Ramadan is a key period for food retailers in the Middle East as food sales rise by up to several hundred percent, according to Arabian Business. Beverages are particularly important since most Muslims break their fast with a sweet fruit drink to raise energy levels.

Beverage companies such as Coca-Cola and Nichols (the maker of Vimto — a purple soft drink containing juices, herbs and spices) expect their sales to peak during the month, thanks to heavy advertising campaigns and associations with charitable programmes.

Although major brands have seen their sales fall in previous years as daytime sales plummet, Coca-Cola forecasts record Middle East sales during the month. “As people welcome Coca-Cola products more and more during and after iftar, we estimate that we will not be negatively impacted during the month of Ramadan,” spokesperson Kadri Ozen told Arabian Business on Aug. 28. “While our specially designed packaging and visual campaigns will serve as our link to the festive spirit of the holy month … the many social programmes that we are engaged in help us build stronger connections with our consumers.”

The company has unveiled a special Ramadan design for its cans, featuring a crescent moon and a star, as well as publicising its involvement in a charitable campaign at a time when Muslims are encouraged to give back to society.

Arabian Business reports that 10 percent of Coca-Cola’s profits in Saudi Arabia during Ramadan will be donated to Insan, a charity programme that provides social and economic support to orphans. Furthermore, Ramadan is expected to boost sales for United Kingdom-based beverage company Nichols, whose fruit cordial brand Vimto has become a popular drink in Saudi Arabia.

Nichols’ chairman John Nichols told the UK-based Financial Times on Sept. 1 that strong first-half sales of Vimto, aided by Ramadan’s earlier occurrence this year, has helped lessen tougher domestic trading for its other core beverage brands Sunkist and Panda.

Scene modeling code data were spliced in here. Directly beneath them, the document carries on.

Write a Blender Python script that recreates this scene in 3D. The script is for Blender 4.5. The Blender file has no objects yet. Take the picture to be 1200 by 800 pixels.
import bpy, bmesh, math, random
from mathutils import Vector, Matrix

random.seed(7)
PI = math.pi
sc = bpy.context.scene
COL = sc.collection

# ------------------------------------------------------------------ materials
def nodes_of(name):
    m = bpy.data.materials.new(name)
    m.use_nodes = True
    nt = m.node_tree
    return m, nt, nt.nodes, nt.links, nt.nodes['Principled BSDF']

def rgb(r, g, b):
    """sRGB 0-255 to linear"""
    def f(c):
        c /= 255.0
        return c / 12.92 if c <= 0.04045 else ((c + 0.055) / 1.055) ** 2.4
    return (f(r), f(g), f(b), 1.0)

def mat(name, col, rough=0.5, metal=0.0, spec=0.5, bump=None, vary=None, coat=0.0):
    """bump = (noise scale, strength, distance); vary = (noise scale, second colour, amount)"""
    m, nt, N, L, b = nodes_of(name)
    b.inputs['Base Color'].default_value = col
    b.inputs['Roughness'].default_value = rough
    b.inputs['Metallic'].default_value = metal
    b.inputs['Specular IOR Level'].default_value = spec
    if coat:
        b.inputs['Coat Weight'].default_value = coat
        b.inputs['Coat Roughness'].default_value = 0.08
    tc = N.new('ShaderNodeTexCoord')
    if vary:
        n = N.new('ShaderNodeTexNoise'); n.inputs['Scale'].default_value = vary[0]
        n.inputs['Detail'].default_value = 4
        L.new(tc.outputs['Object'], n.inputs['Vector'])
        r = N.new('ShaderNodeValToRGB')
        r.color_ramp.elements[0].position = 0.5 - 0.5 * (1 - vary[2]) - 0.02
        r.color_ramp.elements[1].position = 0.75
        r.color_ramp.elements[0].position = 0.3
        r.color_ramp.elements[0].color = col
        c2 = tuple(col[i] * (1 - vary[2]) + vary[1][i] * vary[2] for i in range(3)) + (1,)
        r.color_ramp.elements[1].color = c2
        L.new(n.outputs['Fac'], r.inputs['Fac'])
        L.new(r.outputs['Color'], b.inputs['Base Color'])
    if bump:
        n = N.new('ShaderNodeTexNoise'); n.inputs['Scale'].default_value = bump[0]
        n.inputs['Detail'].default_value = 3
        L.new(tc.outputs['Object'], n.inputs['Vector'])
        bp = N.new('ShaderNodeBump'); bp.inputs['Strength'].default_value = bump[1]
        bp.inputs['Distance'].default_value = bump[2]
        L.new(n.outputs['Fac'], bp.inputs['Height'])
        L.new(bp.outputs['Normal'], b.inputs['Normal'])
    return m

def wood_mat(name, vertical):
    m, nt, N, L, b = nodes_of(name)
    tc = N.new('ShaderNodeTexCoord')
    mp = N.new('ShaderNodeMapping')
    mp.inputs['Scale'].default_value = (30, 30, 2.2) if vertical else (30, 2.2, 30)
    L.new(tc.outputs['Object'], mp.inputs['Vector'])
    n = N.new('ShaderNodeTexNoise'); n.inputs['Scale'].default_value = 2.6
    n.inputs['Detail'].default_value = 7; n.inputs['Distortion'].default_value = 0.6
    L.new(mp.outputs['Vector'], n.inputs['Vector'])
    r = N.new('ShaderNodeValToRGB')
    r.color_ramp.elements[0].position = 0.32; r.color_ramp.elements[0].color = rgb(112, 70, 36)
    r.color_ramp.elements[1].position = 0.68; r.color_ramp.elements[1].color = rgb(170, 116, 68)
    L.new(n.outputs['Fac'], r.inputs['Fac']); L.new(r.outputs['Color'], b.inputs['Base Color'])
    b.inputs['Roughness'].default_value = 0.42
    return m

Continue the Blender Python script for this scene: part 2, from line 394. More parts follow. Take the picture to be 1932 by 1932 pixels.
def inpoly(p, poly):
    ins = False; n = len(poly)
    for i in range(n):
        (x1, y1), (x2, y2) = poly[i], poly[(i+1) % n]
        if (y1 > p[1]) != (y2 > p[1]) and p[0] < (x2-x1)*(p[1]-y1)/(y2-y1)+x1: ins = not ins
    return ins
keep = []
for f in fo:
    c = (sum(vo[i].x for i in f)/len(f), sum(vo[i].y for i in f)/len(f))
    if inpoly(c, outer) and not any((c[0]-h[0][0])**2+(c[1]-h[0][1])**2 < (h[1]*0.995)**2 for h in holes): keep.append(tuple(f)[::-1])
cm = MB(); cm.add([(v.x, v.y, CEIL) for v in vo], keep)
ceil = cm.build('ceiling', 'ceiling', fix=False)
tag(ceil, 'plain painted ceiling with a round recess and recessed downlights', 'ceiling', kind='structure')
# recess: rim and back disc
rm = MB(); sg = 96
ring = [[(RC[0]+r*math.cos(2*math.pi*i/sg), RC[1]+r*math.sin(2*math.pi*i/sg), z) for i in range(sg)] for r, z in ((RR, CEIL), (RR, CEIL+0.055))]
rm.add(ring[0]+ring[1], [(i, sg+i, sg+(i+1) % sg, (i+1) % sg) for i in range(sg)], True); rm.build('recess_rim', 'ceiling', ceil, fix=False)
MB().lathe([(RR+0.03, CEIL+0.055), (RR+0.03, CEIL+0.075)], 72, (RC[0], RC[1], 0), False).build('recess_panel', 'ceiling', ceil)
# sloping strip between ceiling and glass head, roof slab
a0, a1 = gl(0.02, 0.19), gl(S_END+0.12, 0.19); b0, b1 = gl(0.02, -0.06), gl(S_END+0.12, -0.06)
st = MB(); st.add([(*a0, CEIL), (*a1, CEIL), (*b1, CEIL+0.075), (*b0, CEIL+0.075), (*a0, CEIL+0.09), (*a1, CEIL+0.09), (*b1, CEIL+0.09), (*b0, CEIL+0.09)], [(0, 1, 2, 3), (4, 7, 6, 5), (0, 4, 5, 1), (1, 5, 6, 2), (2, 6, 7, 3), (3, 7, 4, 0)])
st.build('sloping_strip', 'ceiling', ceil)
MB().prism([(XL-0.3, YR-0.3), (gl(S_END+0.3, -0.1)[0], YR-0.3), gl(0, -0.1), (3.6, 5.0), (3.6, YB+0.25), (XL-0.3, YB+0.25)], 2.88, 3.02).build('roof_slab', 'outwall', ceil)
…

Aujan Industries Co., a licensed Middle East producer of Vimto, admitted that fruit cordials are losing ground to carbonated drinks among young consumers, but claimed that smaller brands are taking the hit, not the major players.

“We see those players each year shrinking and shrinking,” marketing manager Ahmed Shaboury told Arabian Business.

Vimto came to the Middle East 82 years ago and enjoys a highly profitable period during Ramadan, when sales of the British brand rise six-fold to 18 million bottles per month, according to Arabian Business.

Kraft Foods’ Tang is another popular, energy-boosting drink after a day of fasting. Arabian Business reports that sales are expected to rise by 200 percent during the month.

“You don’t want to break the fast with something that is carbonated,” Vishal Tikku, Kraft’s Gulf Cooperation Council marketing director, told Arabian Business. “So you’re looking for something that is sweet to drink, which quenches your thirst and gives you quick energy.”